Çıkarılan yönetmelikler ile hekimler için onur kırıcı nitelikler taşıyan bir ceza puanlama sistemi getirilmiştir. Tamamen keyfi değerlendirmeye açık olan bu sistem ile hekimler birbirine düşman hale getirilmektedir.
Özveri ile çalışma ilkesini benimsemiş ve yüksek insani değerleri korumaya adanmış meslek grubumuzun bu tür ceza kriterleri ile yönetilmek istenmesi kabul edilemez. Ancak Perşembenin geleceğinin Çarşambadan belli olduğu gibi, bizlerin başından beri karşı olduğu bu sistemin de sağlık ortamını ciddi şekilde kirleteceği belliydi. Ancak mevcut hükümet ve Sağlık Bakanlığı hiçbir uyarımızı dikkate almayarak bu sistemi inatla uygulamıştır.
Bu bağlamda bizler:
-
A sınıfı ortamlarda çalışmak ve halkımıza A sınıfı hizmet sunmak istiyoruz. A sınıfı birinci basamak sağlık hizmetinin eşit, ulaşılabilir, sürekli, nitelikli, ücretsiz ve sevk zinciri düzenlenmiş bir sağlık hizmeti olmasını istiyoruz.
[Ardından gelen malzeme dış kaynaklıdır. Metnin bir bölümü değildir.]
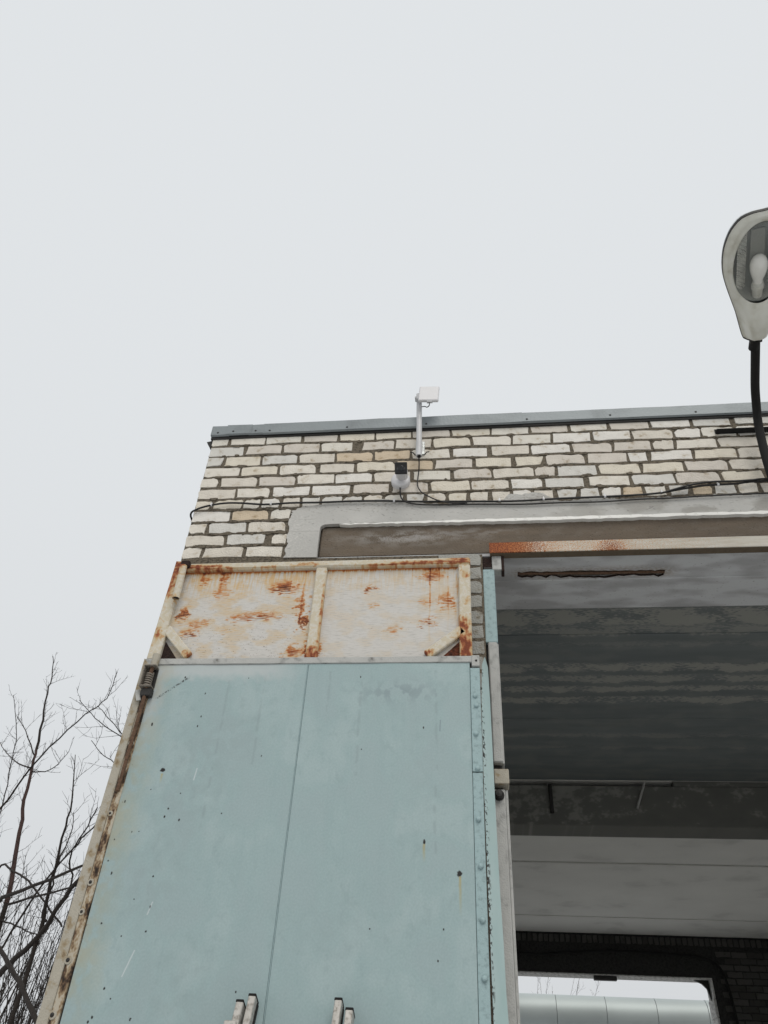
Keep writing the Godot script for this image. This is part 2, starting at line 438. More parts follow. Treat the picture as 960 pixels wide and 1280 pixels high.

Bu ortamları sağlamanın Sağlık Bakanlığı’nın görevi olduğunu düşünüyoruz.
-
Bizler, hekim arkadaşlarımızı rakip değil ekip olarak görmek istiyoruz.
-
Hizmet kalitemizin kullandığımız teknoloji ile değil, hizmet sunum çıktılarının incelenmesi ile değerlendirilmesini istiyoruz.
-
Aile hekimlerinin asıl görevi olmayan işlerle meşgul edilmemesini istiyoruz.
-
Hekimlere cari gider yardımı yapılmasını ve hastamızla aramızı para girmesini istemiyoruz. Cari giderlerin Bakanlık tarafından yapılması gerektiğine inanıyoruz.
-
Ücretlerimizin ve çalışma hakkımızın her an tehdit altında olduğu bir psikolojiyle çalışmak istemiyoruz. Bizler on yıllardır tüm olumsuz koşullara karşın çocuk felcinin ülkemizden yok edilmesini sağladık. Kızamığı yok edilme aşamasına getirdik. Anne-bebek ölümlerinin azaltılmasında birincil görev üstlendik. Aynı gayreti fazlasıyla sürdürme gücüne sahibiz. Bu hizmetlerin karşılığında meslek onurumuza yakışır bir yaşam istiyoruz.
Haklarımızı, saygınlığımızı, mesleki bağımsızlığımızı ve halkımızın sağlık hakkını korumaya tüm gücümüzle devam edeceğimizi ve bunun için gözümüzü budaktan sakınmayacağımızı kamuoyuna saygıyla duyurmak isteriz.